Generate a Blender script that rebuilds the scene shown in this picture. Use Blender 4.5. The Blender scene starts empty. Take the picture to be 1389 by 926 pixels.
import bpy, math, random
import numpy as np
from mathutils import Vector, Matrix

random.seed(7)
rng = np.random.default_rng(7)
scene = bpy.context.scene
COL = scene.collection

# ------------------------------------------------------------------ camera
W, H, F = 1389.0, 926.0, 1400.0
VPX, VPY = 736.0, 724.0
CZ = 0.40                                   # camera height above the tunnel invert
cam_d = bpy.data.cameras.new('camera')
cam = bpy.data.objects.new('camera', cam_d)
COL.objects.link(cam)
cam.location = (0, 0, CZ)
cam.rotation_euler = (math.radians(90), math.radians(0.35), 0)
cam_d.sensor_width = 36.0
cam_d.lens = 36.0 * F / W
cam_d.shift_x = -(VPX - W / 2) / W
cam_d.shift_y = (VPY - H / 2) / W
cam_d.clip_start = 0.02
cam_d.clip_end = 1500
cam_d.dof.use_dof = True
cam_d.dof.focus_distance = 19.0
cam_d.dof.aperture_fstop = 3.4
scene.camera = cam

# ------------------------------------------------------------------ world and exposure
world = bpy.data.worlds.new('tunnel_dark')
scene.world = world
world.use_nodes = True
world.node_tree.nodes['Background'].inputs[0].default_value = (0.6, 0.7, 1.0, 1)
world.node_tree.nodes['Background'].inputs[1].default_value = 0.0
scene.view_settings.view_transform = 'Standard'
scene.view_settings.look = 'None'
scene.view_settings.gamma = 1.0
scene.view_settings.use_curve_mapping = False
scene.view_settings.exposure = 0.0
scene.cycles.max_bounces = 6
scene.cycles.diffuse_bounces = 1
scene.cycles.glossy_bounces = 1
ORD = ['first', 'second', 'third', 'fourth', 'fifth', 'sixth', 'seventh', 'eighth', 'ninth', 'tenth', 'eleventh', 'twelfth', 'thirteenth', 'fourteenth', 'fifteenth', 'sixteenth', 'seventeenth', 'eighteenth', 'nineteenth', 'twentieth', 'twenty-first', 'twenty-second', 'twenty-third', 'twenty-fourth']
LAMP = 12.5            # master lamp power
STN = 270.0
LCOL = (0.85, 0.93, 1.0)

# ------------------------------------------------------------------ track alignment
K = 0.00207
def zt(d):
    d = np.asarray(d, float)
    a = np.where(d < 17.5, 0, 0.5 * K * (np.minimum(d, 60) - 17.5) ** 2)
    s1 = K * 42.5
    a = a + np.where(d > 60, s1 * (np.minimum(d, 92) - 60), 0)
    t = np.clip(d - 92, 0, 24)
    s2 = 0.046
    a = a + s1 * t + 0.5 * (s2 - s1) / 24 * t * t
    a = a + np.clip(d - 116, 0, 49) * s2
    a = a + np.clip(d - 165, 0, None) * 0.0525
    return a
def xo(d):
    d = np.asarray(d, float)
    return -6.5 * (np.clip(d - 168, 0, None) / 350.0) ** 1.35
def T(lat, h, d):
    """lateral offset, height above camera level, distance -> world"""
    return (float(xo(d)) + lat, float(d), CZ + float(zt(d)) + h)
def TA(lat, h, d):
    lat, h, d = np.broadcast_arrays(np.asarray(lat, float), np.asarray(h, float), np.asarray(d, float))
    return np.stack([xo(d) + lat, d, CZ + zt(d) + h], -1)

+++

Would you reproduce the material above in full, exactly as given?

Answer to the task →
Generate a Blender script that rebuilds the scene shown in this picture. Use Blender 4.5. The Blender scene starts empty. Take the picture to be 1389 by 926 pixels.
import bpy, math, random
import numpy as np
from mathutils import Vector, Matrix

random.seed(7)
rng = np.random.default_rng(7)
scene = bpy.context.scene
COL = scene.collection

# ------------------------------------------------------------------ camera
W, H, F = 1389.0, 926.0, 1400.0
VPX, VPY = 736.0, 724.0
CZ = 0.40                                   # camera height above the tunnel invert
cam_d = bpy.data.cameras.new('camera')
cam = bpy.data.objects.new('camera', cam_d)
COL.objects.link(cam)
cam.location = (0, 0, CZ)
cam.rotation_euler = (math.radians(90), math.radians(0.35), 0)
cam_d.sensor_width = 36.0
cam_d.lens = 36.0 * F / W
cam_d.shift_x = -(VPX - W / 2) / W
cam_d.shift_y = (VPY - H / 2) / W
cam_d.clip_start = 0.02
cam_d.clip_end = 1500
cam_d.dof.use_dof = True
cam_d.dof.focus_distance = 19.0
cam_d.dof.aperture_fstop = 3.4
scene.camera = cam

# ------------------------------------------------------------------ world and exposure
world = bpy.data.worlds.new('tunnel_dark')
scene.world = world
world.use_nodes = True
world.node_tree.nodes['Background'].inputs[0].default_value = (0.6, 0.7, 1.0, 1)
world.node_tree.nodes['Background'].inputs[1].default_value = 0.0
scene.view_settings.view_transform = 'Standard'
scene.view_settings.look = 'None'
scene.view_settings.gamma = 1.0
scene.view_settings.use_curve_mapping = False
scene.view_settings.exposure = 0.0
scene.cycles.max_bounces = 6
scene.cycles.diffuse_bounces = 1
scene.cycles.glossy_bounces = 1
ORD = ['first', 'second', 'third', 'fourth', 'fifth', 'sixth', 'seventh', 'eighth', 'ninth', 'tenth', 'eleventh', 'twelfth', 'thirteenth', 'fourteenth', 'fifteenth', 'sixteenth', 'seventeenth', 'eighteenth', 'nineteenth', 'twentieth', 'twenty-first', 'twenty-second', 'twenty-third', 'twenty-fourth']
LAMP = 12.5            # master lamp power
STN = 270.0
LCOL = (0.85, 0.93, 1.0)

# ------------------------------------------------------------------ track alignment
K = 0.00207
def zt(d):
    d = np.asarray(d, float)
    a = np.where(d < 17.5, 0, 0.5 * K * (np.minimum(d, 60) - 17.5) ** 2)
    s1 = K * 42.5
    a = a + np.where(d > 60, s1 * (np.minimum(d, 92) - 60), 0)
    t = np.clip(d - 92, 0, 24)
    s2 = 0.046
    a = a + s1 * t + 0.5 * (s2 - s1) / 24 * t * t
    a = a + np.clip(d - 116, 0, 49) * s2
    a = a + np.clip(d - 165, 0, None) * 0.0525
    return a
def xo(d):
    d = np.asarray(d, float)
    return -6.5 * (np.clip(d - 168, 0, None) / 350.0) ** 1.35
def T(lat, h, d):
    """lateral offset, height above camera level, distance -> world"""
    return (float(xo(d)) + lat, float(d), CZ + float(zt(d)) + h)
def TA(lat, h, d):
    lat, h, d = np.broadcast_arrays(np.asarray(lat, float), np.asarray(h, float), np.asarray(d, float))
    return np.stack([xo(d) + lat, d, CZ + zt(d) + h], -1)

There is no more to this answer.